織田作之助の「?西横堀川」
コロナブックス「織田作之助の大阪」を開いていて、不思議に思ったことがある。
某記事の中で、織田の身辺雑記的な掌編『神経』の一節が引用されている。
かつて上町台地の東側に住んでいた織田が、
上町台地の西側の繁華街にやってくるときの、その「通い道」の描写だ。
ここにひっかかった。
<・・源聖寺坂を降りて、西横堀川に架かった末広橋を渡り、
黒門市場を抜けて千日前へかけつける・・>
西横堀川?
・・・・
西横堀川は、そんなところにはない。
西横堀川は、もっとずっと西。黒門市場の手前に、西横堀川はない。
これ、コロナブックスの引用間違いではないことを、全集所収で確かめてみたが、
確かに「西横堀川」と書いてある。
普通に『神経』という作品を読み進めている時には、気が付かなかったと思う。たまたまこの部分だけ引用されていたから「あれ?」思ったので、横堀川のことをよく知っている人でも、たいていは気が付いていないのではないか。
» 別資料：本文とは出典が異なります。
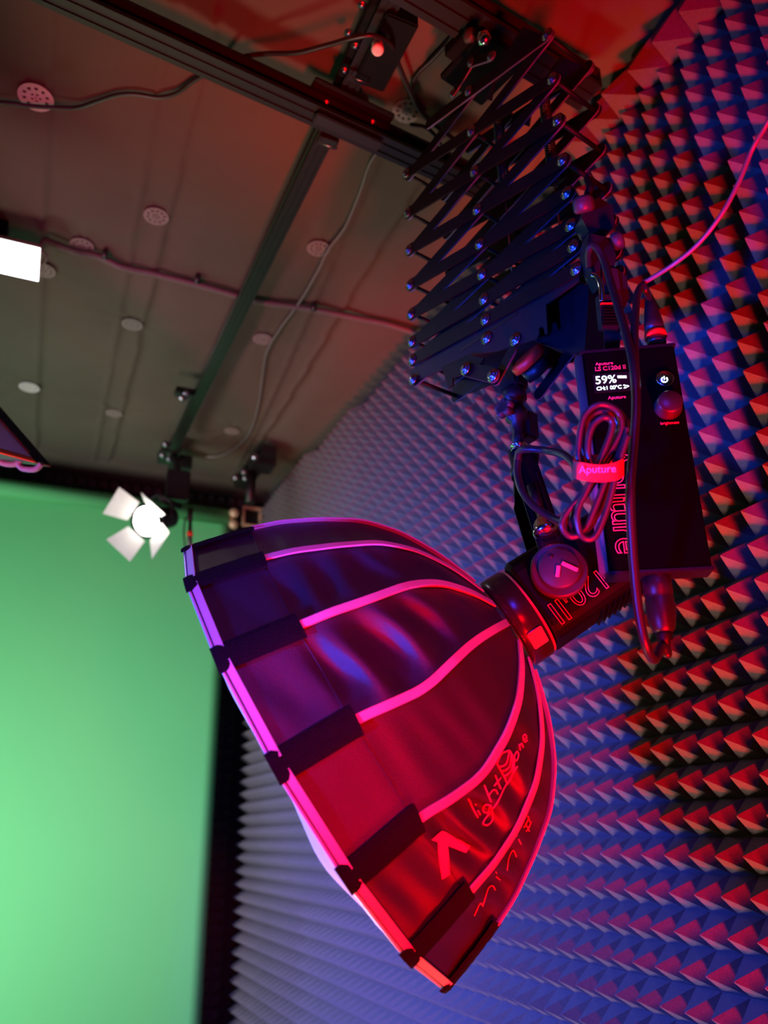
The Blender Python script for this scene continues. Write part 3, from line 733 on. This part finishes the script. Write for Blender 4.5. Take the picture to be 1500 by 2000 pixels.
MB().cyl(fb(1298, 741, .0048), fb(1298, 741, .0048)+Z1*.0042, .0005, n=6).build('power_symbol', 'disp_on', box)
MB().lathe(fb(1304, 797, 0), nb, [(0, .0150), (.002, .0155), (.004, .0140), (.016, .0135), (.0172, .0122), (.0168, .0001)], 40).build('dial', 'dialm', box)
text(box, 'small_lettering', 'brightness', 'print_red', fb(1308, 826, .001), wd_, Z1, .0050)
text(box, 'logo_lettering', 'Aputure', 'print_red', fb(1213, 975, .0014), -Z1, wd_, .040, outline=.00055, space=.92)
# plug sockets
def plug(name, parent, p, d, prof, m='rubber'): return MB().lathe(p, d, prof, 24).build(name, m, parent)
pc = b0+wd_*.030-nb*.016+V((0, 0, zt_+.001))
sq = atP(1283, 672, pc, nb)
cn = thing('cable_plug', 'tapered black plug with a red ring on top of the power box', 'plug', sq)
plug('plug_base', cn, sq, Z1, [(0, .011), (.008, .011)])
plug('plug_ring', cn, sq+Z1*.008, Z1, [(0, .0125), (.001, .0132), (.008, .0125), (.009, .011)], 'redring')
plug('plug_sleeve', cn, sq+Z1*.017, Z1, [(0, .0115), (.012, .0112), (.030, .0085), (.045, .0058), (.047, .004)])
for k in range(8):
    th = k*math.pi/4; d_ = V((math.cos(th), math.sin(th), 0)); MB().cyl(sq+Z1*.020+d_*.0112, sq+Z1*.044+d_*.0068, .0008, n=5).build('grip_rib', 'rubber', cn)
bq = atP(1279, 1112, b0-nb*.020, nb)
c2 = thing('cable_plug', 'large bullet-shaped black plug under the power box with looping cable', 'plug', bq)
plug('plug_sleeve', c2, bq, -Z1, [(0, .0150), (.028, .0150), (.029, .0138), (.034, .0150), (.052, .0146), (.066, .0115), (.070, .008)])
plug('plug_tail', c2, bq-Z1*.069, -Z1, [(0, .0075), (.002, .0095), (.004, .0075), (.007, .0085), (.009, .0055), (.013, .005)], 'bar')
# ================================================================ CABLES
def cable(label, pts, r, m='rubber', grp=None, name='cable', **kw):
    return tag(MB().tube(pts, r, kw.pop('n', 10), kw.pop('sub', 10), **kw).build(name, m), label, 'cable', grp)
bp = bq-Z1*.080; db = bp.dot(fw)
cable('black cable looping from the bottom plug up past the display to the clamp', [bp, bp-Z1*.012, atD(1293, 1262, db-.005), atD(1278, 1288, db-.02), atD(1262, 1262, .80), atD(1247, 1190, .80), atD(1236, 1080, .800), atD(1231, 960, .80), atD(1238, 860, .82), atD(1242, 790, .83), atD(1238, 720, .845), atD(1222, 650, .88), atD(1198, 570, .93), atD(1180, 510, .96), atD(1162, 480, .97), atD(1150, 490, .98), atD(1150, 520, 1.0)], .0048)
tp = sq+Z1*.060
cable('black cable dropping beside the display from the cable junction', [atD(1256, 556, .93), atD(1245, 575, .92), atD(1240, 640, .885), atD(1240, 700, .858), atD(1244, 760, .842)], .0042)
cable('short cable bending into the red-ringed plug', [atD(1256, 553, .935), atD(1262, 570, .93), tp+Z1*.004, tp-Z1*.012], .0036)
cable('thin glossy cable swooping down from the upper right to the power box', [atD(1540, 150, .80), atD(1500, 238, .82), atD(1470, 290, .84), atD(1440, 362, .855), atD(1405, 425, .87), atD(1360, 480, .89), atD(1310, 520, .91), atD(1256, 553, .935)], .0027, 'gcable')
# coil
def coil(pts, d, off): return [atD(x+off[0], y+off[1], d+off[2]) for x, y in pts]
L1 = [(1170, 915), (1133, 905), (1131, 860), (1142, 812), (1172, 790), (1204, 802), (1214, 835), (1200, 868), (1175, 905), (1140, 960), (1105, 1005), (1098, 1030), (1116, 1048), (1142, 1035), (1165, 985), (1185, 935), (1212, 880), (1224, 835)]
L2 = [(1150, 905), (1140, 870), (1147, 820), (1175, 802), (1200, 815), (1208, 842), (1190, 880), (1165, 925), (1130, 985), (1116, 1020), (1130, 1042), (1158, 1020), (1180, 970), (1196, 915), (1218, 870)]
L3 = [(1160, 920), (1148, 880), (1156, 835), (1180, 815), (1196, 830), (1180, 880), (1150, 950), (1128, 1000), (1135, 1045), (1160, 1050), (1180, 1010), (1195, 960), (1206, 915), (1226, 850)]
co = thing('cable_coil', 'bundled loops of grey cable hanging in front of the power box', 'cable', atD(1165, 1045, .79))
for k, (L_, d_) in enumerate(((L1, .785), (L2, .793), (L3, .779))):
    MB().tube(coil(L_, d_, (0, 0, 0)), .0032, 10, 10).build('cable_loop', 'coilc', co)
MB().tube(coil(L1[:12], .797, (6, 3, 0)), .0034, 10, 10).build('cable_loop', 'rubber', co)
MB().tube([atD(1196, 880, .79), atD(1212, 850, .79), atD(1221, 822, .80)], .0055, 10, 6).build('cable_joint', 'rubber', co)
# red hook-and-loop tie
vt = thing('cable_tie', 'red hook-and-loop strap with white lettering around the coiled cable', 'cable tie', atD(1170, 935, .77))
ps, ns, ws = [], [], []
ring_pts = [(1123, 917, .782), (1130, 919, .772), (1150, 923, .768), (1175, 925, .767), (1200, 921, .769), (1213, 914, .776), (1214, 912, .792), (1196, 905, .804), (1160, 904, .806), (1128, 906, .80), (1123, 912, .79)]
P = smooth_path([atD(x, y, d) for x, y, d in ring_pts], 6, True); P.append(P[0]); cen = sum(P, V((0, 0, 0)))/len(P)
for i, p in enumerate(P):
    t_ = (P[min(i+1, len(P)-1)]-P[max(i-1, 0)]).normalized(); n_ = (up.cross(t_)); n_ = n_ if n_.dot(p-cen) > 0 else -n_; n_.normalize()
    ps.append(p); ns.append(n_); ws.append((up-t_*up.dot(t_)).normalized())
MB().ribbon(ps, ns, ws, .0165, .0015).build('strap_band', 'strap', vt)
tcn = atD(1167, 917, .7645)
text(vt, 'strap_lettering', 'Aputure', 'print_w', tcn, (rt*.995-up*-.04).normalized(), up, .0105)
# cables at the yoke
cable('black cable arching from the lamp yoke over to the cable coil', [atD(1012, 900, .93), atD(1014, 882, .92), atD(1030, 877, .905), atD(1065, 880, .89), atD(1100, 888, .85), atD(1120, 905, .82), atD(1128, 925, .81)], .0042)
cable('black cable hanging in a bow in front of the lamp yoke', [atD(1012, 893, .93), atD(1010, 925, .92), atD(1020, 960, .90), atD(1045, 990, .88), atD(1080, 1012, .86), atD(1112, 1022, .83), atD(1125, 1015, .80)], .0042)
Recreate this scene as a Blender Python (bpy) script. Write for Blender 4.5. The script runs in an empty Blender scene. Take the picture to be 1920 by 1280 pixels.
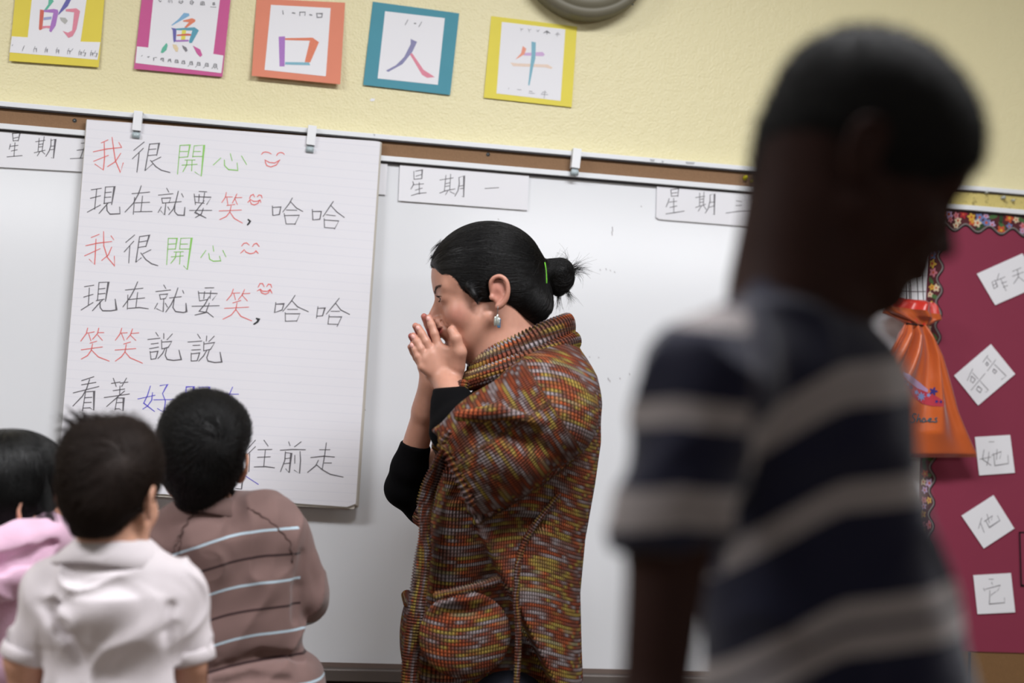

ほんとは気づいている人はいくらでもいて「まあそんなんどーでもええがな」という話なのかもしれないが、つまらんことが気になってしまう私なので、しかたない。
源聖寺坂(上町台地)を下ってきて、東に向かっていく織田は、
”西横堀川を渡って黒門・・”と言っている。
西横堀川は黒門を通り過ぎて、まだもっとずっと西だ。
目的地の千日前よりも、まだまだ西。
実は、ここで織田作が渡った「末広橋」は、
西横堀川ではなく、今はなき「高津入堀川」という堀川にかかっていたものだ。
織田作の頃のこのあたりには、道頓堀の東端辺りから南下する「高津入堀川」という堀川が流れていた。18世紀に掘られたもので昭和30年代に埋め立てられるまで存在していた。住人達は「川」とか「堀」とか呼んでいた。
私は実はこの入堀川の近辺で育ったが、埋め立てられたのがまだ私の幼い頃でもあり記憶にはない。しかし大人たちの会話によって、そこに川のようなものが流れて橋がいくつもかかっていたというのは、歴史知識として知っていた。
より大きな地図で 高津入堀川 を表示
今はない川が見られるグーグル地図ってすごい!
この地図で織田の足跡をたどる。
彼は地図右下あたりまで、東から下ってきた。で松屋町筋を少し北上、いま高津小になっているところの北で左折、セブンイレブン前をを通って、そして黒門市場に至った。で、そのセブンイレブンの次の辻あたりにかかっていた橋が「末広橋」であり、その下を流れていたのが高津入堀川なのだ。
余談だが、この末広橋のある筋は、むかしむかし「鐘筋」と呼ばれ、ちょっとした遊所だったこともあるらしいのだが、今はただのさびれた都会の端っこ。(鐘筋⇒かないすじ といったらしい。戦前は夜店が出たりしてそれなりに賑やかだったようだ)
セブンあたりから東側を見た写真
向こうに建つのは寺経営の幼稚園の壁。
この寺の鐘がその昔はここから見えていたから鐘筋ということだったらしい。
で、そのまま西向くと、
ここから織田は黒門市場に入った。
黒門を抜けてそのまま堺筋を渡って、まだまっすぐ行くと千日前。
西横堀川は、その千日前よりも、もっとずっと西だ。
織田は、西横堀川ではなく”高津入堀川を渡って黒門・・”と書くべきだった、
ということになる。
うーん、けど、誰も知らんかったもしれないなあ、高津入堀川。
織田は高津入堀川なんて誰も知らないから西横堀川と書いておいたのか?
いややはり高津入堀川などという名前そもそも知らなかったのではないかと思う。
近辺で育ったとさきほど書いた私自身が実はごく近年になって本を見て知ったのだったし、周囲の年寄連中に確かめても、川のことは覚えているが名前などは知らなかったようだ。ただ単に、川、川、と呼んでいたらしい。
しかしそうだとして、なんで織田はこれを「西横堀川」と書いているのかな。
私を含めた今の大阪人がそうであるように、当時の大阪人も、どこが東横堀でどこが西横堀だとか、あんまり考えたことはなかった、ということか。